Factfile: Somalia

Miltias of the Islamic Courts Union have seized the town of Jowhar, taking control of all of southern Somalia except Baidoa, where the transitional government is set up. Here are some facts about Somalia.

    Islamic courts militia captured the capital on June 5
    • The nation of 10 million people has a long coastline on the Indian Ocean and the Gulf of Aden, forming the Horn of Africa. Its neighbours are Djibouti to the northwest, Ethiopia to the west and Kenya to the southwest.
    • The main religion is Islam (Sunni) and there is a small Christian minority.
    • Somalia was created in 1960 through the merger of the British Somaliland Protectorate and Italian Somaliland. In 1969, the president, Abdirashid Ali Shermarke, was assassinated and the army seized control. Mohammed Siad Barre became president.

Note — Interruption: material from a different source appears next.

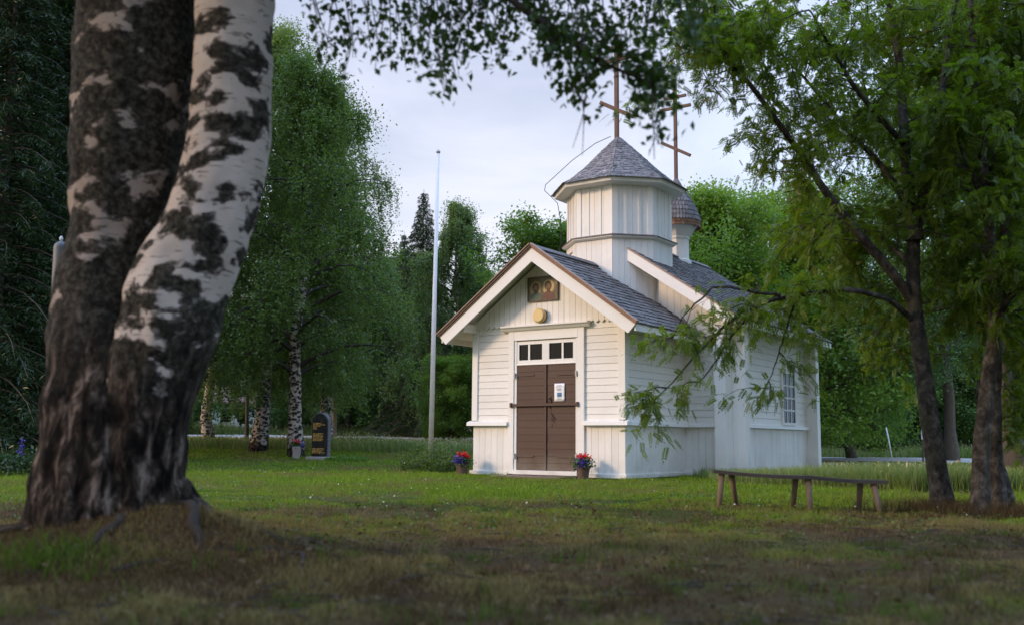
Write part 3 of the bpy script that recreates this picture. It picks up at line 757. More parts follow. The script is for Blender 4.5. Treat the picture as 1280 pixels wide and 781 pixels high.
def gable_roof(apex, slope, half, va, vb, bw, edge_layers):
    """two slopes from the ridge, with soffit boards, verge boards, eave boards and shingles"""
    roof = None
    L = half*math.hypot(1, slope)
    deck = MB()
    for s in (-1, 1):
        dn = Vector((s, 0, -slope)).normalized(); nn = Vector((s*slope, 0, 1)).normalized()
        a = Vector((UC, va + 0.03, apex)) - nn*0.025
        deck.prism([a, a + dn*(L - 0.0), a + dn*(L - 0.0) - nn*0.035, a - nn*0.035], (0, vb - va - 0.06, 0))
    roof = deck.build('roof', M['boards'], chapel)
    for s in (-1, 1):
        m = MB(); up = Vector((-s, 0, slope)).normalized()
        lo = Vector((UC + s*(half + 0.03), va - 0.03, apex - slope*(half + 0.03))) + Vector((s*slope, 0, 1)).normalized()*-0.02
        shingles(m, lo, (0, 1, 0), up, vb - va + 0.06, L + 0.03)
        m.build('shingles', M['shingle'], roof)
    m = MB()
    for i in range(int((vb - va)/0.5)):
        pass
    rl = MB(); nn = 0.16
    for s in (-1, 1):
        dn = Vector((s, 0, -slope)).normalized(); n2 = Vector((s*slope, 0, 1)).normalized()
        rl.obox(Vector((UC, (va+vb)/2, apex)) + dn*0.075 + n2*0.024, dn*0.085, (0, (vb-va)/2 + 0.03, 0), n2*0.012)
    rl.build('ridge_board', M['shingle'], roof)
    for v_, sg in ((va, -1), (vb, 1)):
        bb = MB(); ed = MB()
        for s in (-1, 1):
            dn = Vector((s, 0, -slope)).normalized(); n2 = Vector((s*slope, 0, 1)).normalized()
            t = Vector((UC, v_, apex)); drop = bw/ n2.z
            q0, q1 = t - Vector((0, 0, 0.05)), t + dn*(L + 0.01) - Vector((0, 0, 0.05))
            bb.prism([q0, q1, q1 - n2*bw + dn*-0.03, q0 - Vector((0, 0, drop))], (0, sg*0.035, 0))
            if edge_layers:
                for k in range(edge_layers):
                    c0 = t + n2*(-0.034 + 0.031*k)
                    off = 0.012 + 0.028*k
                    ed.prism([c0, c0 + dn*(L + 0.045 + 0.01*k), c0 + dn*(L + 0.045 + 0.01*k) + n2*0.019, c0 + Vector((0, 0, 0.019/n2.z))], (0, sg*(0.036 + off), 0))
        bb.build('bargeboard', M['trim'], roof)
        if edge_layers: ed.build('verge_strip', M['roofedge'], roof)
    for s in (-1, 1):
        ev = MB(); u = UC + s*half; z = apex - slope*half
        u0, u1 = sorted((u - s*0.03, u + s*0.002)); ev.box(u0, u1, va + 0.002, vb - 0.002, z - 0.165, z - 0.045)
        ev.build('eave_board', M['trim'], roof, bevel=0.003)
    return roof
pr = gable_roof(PA, PS, 2.19, -0.478, D1 - 0.002, 0.205, 3)
nr = gable_roof(NA, NS, 3.13, D1 - 0.47, 7.48, 0.20, 1)
# purlin end and soffit strut under the porch eaves
for s in (-1, 1):
    m = MB(); u = UC + s*1.72; z = porch_z(u) - 0.215
    m.box(u - 0.075, u + 0.075, -0.44, 0.0, z - 0.09, z + 0.075)
    m.build('purlin', M['trim'], pr, bevel=0.008)

# octagonal tower
TC = (-1.665, 2.835)
def octv(r, z): return [(TC[0] + r*math.cos(PI/8 + k*PI/4), TC[1] + r*math.sin(PI/8 + k*PI/4), z) for k in range(8)]
tower = MB().lathe([(1.10, 3.4), (1.10, 6.2)], 8, TC, PI/8).build('tower', M['boards'], chapel)
def octwall(name, r, z0, z1, w_, th):
    m = MB(); P = octv(r, 0)
    for k in range(8):
        a, b = P[k], P[(k+1) % 8]
        am = PI/4*(k+1)
        vboards(m, a[:2], b[:2], z0, z1, (math.cos(am), math.sin(am)), w_, th, 0.004)
    return m.build(name, M['boards'], tower)
octwall('lower_cladding', 1.135, 3.2, 4.86, 0.125, 0.018)
octwall('upper_cladding', 1.115, 4.93, 6.1, 0.19, 0.012)
m = MB(); P = octv(1.128, 0)
for k in range(8):
    a, b = Vector(P[k]), Vector(P[(k+1) % 8]); am = PI/4*(k+1); o = Vector((math.cos(am), math.sin(am), 0))
    d = (b - a).normalized(); L = (b-a).length
    for t in (0.055, L - 0.055): m.obox(a + d*t + o*0.006 + Vector((0, 0, 5.50)), d*0.055, o*0.012, (0, 0, 0.57))
    for t in (L/3, 2*L/3): m.obox(a + d*t + o*0.004 + Vector((0, 0, 5.50)), d*0.022, o*0.012, (0, 0, 0.565))
m.build('corner_batten', M['trim'], tower)
MB().lathe([(1.15, 4.845), (1.20, 4.85), (1.245, 4.875), (1.245, 4.895), (1.15, 4.90)], 8, TC, PI/8).build('tower_cornice', M['trim'], tower)
MB().lathe([(1.15, 4.9005), (1.265, 4.897), (1.268, 4.915), (1.13, 4.955)], 8, TC, PI/8).build('cornice_cover', M['shingle'], tower)
troof = MB().lathe([(1.12, 5.985), (1.42, 6.005), (1.445, 6.09), (1.40, 6.12), (0.9, 6.50), (0.45, 6.93), (0.06, 7.29)], 8, TC, PI/8).build('tower_roof', M['trim'], tower)
prof = [(1.50, 6.075), (1.22, 6.245), (0.90, 6.51), (0.45, 6.95), (0.05, 7.33)]
m = MB()
for k in range(8):
    a0, a1 = PI/8 + k*PI/4, PI/8 + (k+1)*PI/4
    # walk up the concave face in shingle rows
    pts = []
    for (r0, zz0), (r1, zz1) in zip(prof, prof[1:]):
        L = math.hypot(r1 - r0, zz1 - zz0); n = max(2, round(L/0.085))
        pts += [(r0 + (r1-r0)*t/n, zz0 + (zz1-zz0)*t/n) for t in range(n)]
    pts.append(prof[-1])
    for i in range(len(pts) - 1):
        r0, zz0 = pts[i]; r1, zz1 = pts[min(i + 2, len(pts) - 1)]
        A0 = Vector((TC[0] + r0*math.cos(a0), TC[1] + r0*math.sin(a0), zz0)); A1 = Vector((TC[0] + r0*math.cos(a1), TC[1] + r0*math.sin(a1), zz0))
        B0 = Vector((TC[0] + r1*math.cos(a0), TC[1] + r1*math.sin(a0), zz1)); B1 = Vector((TC[0] + r1*math.cos(a1), TC[1] + r1*math.sin(a1), zz1))
        nn = (A1 - A0).cross(B0 - A0).normalized()
        n = max(1, round((A1 - A0).length/0.075)); cuts = [0] + sorted(min(0.97, max(0.03, (q + rg.uniform(-.25, .25))/n)) for q in range(1, n)) + [1]
        for c0, c1 in zip(cuts, cuts[1:]):
            t = rg.uniform(0.012, 0.02); g = 0.004/max(0.05, (A1-A0).length); dz = rg.uniform(-0.008, 0.004)
            lo0, lo1 = A0.lerp(A1, c0 + g) + Vector((0, 0, dz)), A0.lerp(A1, c1 - g) + Vector((0, 0, dz)); h0, h1 = B0.lerp(B1, c0), B0.lerp(B1, c1)
            m.add([lo0, lo1, h1, h0, lo0 + nn*t, lo1 + nn*t, h1 + nn*0.004, h0 + nn*0.004], [(0,3,2,1),(4,5,6,7),(0,1,5,4),(1,2,6,5),(2,3,7,6),(3,0,4,7)])
m.build('shingles', M['shingle'], troof)

def cross(cx, cy, z0, z1, zm, hm, zt, ht, zs_, hs, wd, mat):
    m = MB(); m.box(cx - wd, cx + wd, cy - wd*0.8, cy + wd*0.8, z0, z1)
    m.box(cx - hm, cx + hm, cy - wd*0.75, cy + wd*0.75, zm - wd*0.9, zm + wd*0.9)
    m.box(cx - ht, cx + ht, cy - wd*0.72, cy + wd*0.72, zt - wd*0.85, zt + wd*0.85)
    d = Vector((math.cos(R(30)), 0, -math.sin(R(30)))); n = Vector((d.z*-1, 0, d.x))
    m.obox((cx, cy, zs_), d*hs, (0, wd*0.77, 0), n*wd*0.95)
    return m.build('cross', mat, chapel, bevel=0.006)
cross(UC, 2.835, 7.22, 9.72, 9.13, 0.45, 9.42, 0.22, 7.98, 0.48, 0.045, M['crosswood'])
# small cupola over the altar end
CC = (-1.70, 5.80)
cup = MB().lathe([(0.34, 4.6), (0.34, 5.02), (0.30, 5.04), (0.285, 5.05), (0.285, 5.52), (0.31, 5.56), (0.31, 5.60), (0.45, 5.80), (0.49, 5.83), (0.49, 5.90), (0.2, 5.95)], 8, CC, PI/8).build('cupola', M['boards'], chapel)
def bell(z):
    return float(np.interp(z, [5.86, 5.99, 6.2, 6.42, 6.65, 6.85, 7.05], [0.555, 0.575, 0.51, 0.42, 0.275, 0.14, 0.05]))
for nm, mat, za, zb, nr_ in (('skirt_shingles', M['newshingle'], 5.84, 6.0, 2), ('dome_shingles', M['domeshingle'], 5.985, 7.04, 9)):
    m = MB(); h = (zb - za)/nr_
    for i in range(nr_):
        z0 = za + i*h; r0 = bell(z0) + 0.012; z1 = min(zb + 0.02, z0 + h*1.6); r1 = bell(z1)
        n = max(8, int(2*PI*r0/0.075))
        for k in range(n):
            a0, a1 = 2*PI*(k + 0.5*(i % 2))/n + 0.01, 2*PI*(k + 1 + 0.5*(i % 2))/n - 0.004; am = (a0 + a1)/2
            q = lambda r, a, z: (CC[0] + r*math.cos(a), CC[1] + r*math.sin(a), z)
            dz = rg.uniform(-0.006, 0.006)
            m.add([q(r0, a0, z0 + dz), q(r0, am, z0 - 0.035 + dz), q(r0, a1, z0 + dz), q(r1, a1, z1), q(r1, a0, z1),
                   q(r0 + 0.014, a0, z0 + dz), q(r0 + 0.014, am, z0 - 0.035 + dz), q(r0 + 0.014, a1, z0 + dz), q(r1 + 0.003, a1, z1), q(r1 + 0.003, a0, z1)],
                  [(4,3,2,1,0), (5,6,7,8,9), (0,1,6,5), (1,2,7,6), (2,3,8,7), (3,4,9,8), (4,0,5,9)])
    m.build(nm, mat, cup)
m = MB().lathe([(bell(z), z) for z in np.linspace(5.9, 7.0, 10)], 20, CC); m.build('dome', M['domeshingle'], cup)
cross(CC[0], CC[1], 6.95, 9.60, 8.87, 0.42, 9.14, 0.30, 7.82, 0.45, 0.04, M['crosswood'])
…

    • In November 1991, after the overthow of Barre, a power struggle broke out between rival clan regional commanders, Mohammed Farah Aideed and Ali Mahdi Mohammed. It evolved into civil war, with thousands of civilians killed and wounded.
    • In February 1992, the rival commanders signed a UN-sponsored ceasefire but failed to agree on monitoring provisions.
    • In December 1992, the UN Security Council endorsed a full-scale military operation led by the United States. A week later US marines reached Mogadishu's beaches.
    • The US mission ended disastrously when 18 US army rangers and one Malaysian were killed after Somali militias shot down two US helicopters. Hundreds of Somalis died in the ensuing fighting.
    • In October 2004, in the 14th attempt since 1991 to restore a central government, an Ethiopian-backed regional commander, Abdullahi Yusuf, was elected Somali president by politicians. In December, a new government led by Mohammed Ali Gedi was sworn in in exile, in neighbouring Kenya.
    • In February, MPs arrived in the northwestern Somali town of Baidoa for the first meeting of the country's parliament on home soil.
    • Since 1991, Somalia has had no constitution as rivalry between clan-based militia groups prevented the emergence of central authorities.
    • After the descent into anarchy, the Islamic Courts Union tried to restore order by imposing sharia (Islamic) law. Some were hijacked by Islamist militants or jihadis.
    • Before the new parliament met in the country in February, regional commanders formed an Alliance for the Restoration of Peace and Counter-Terrorism in what many analysts saw as a US-funded ploy to reduce the influence of Islamic leaders.
    • On June 5, Islamic courts-allied militia took control of Mogadishu, the first time the capital had been wrested from Somalia's powerful regional commanders since Barre was toppled.
    • The interim administration has been powerless to control fighting in Mogadishu and is not strong enough to move to the capital.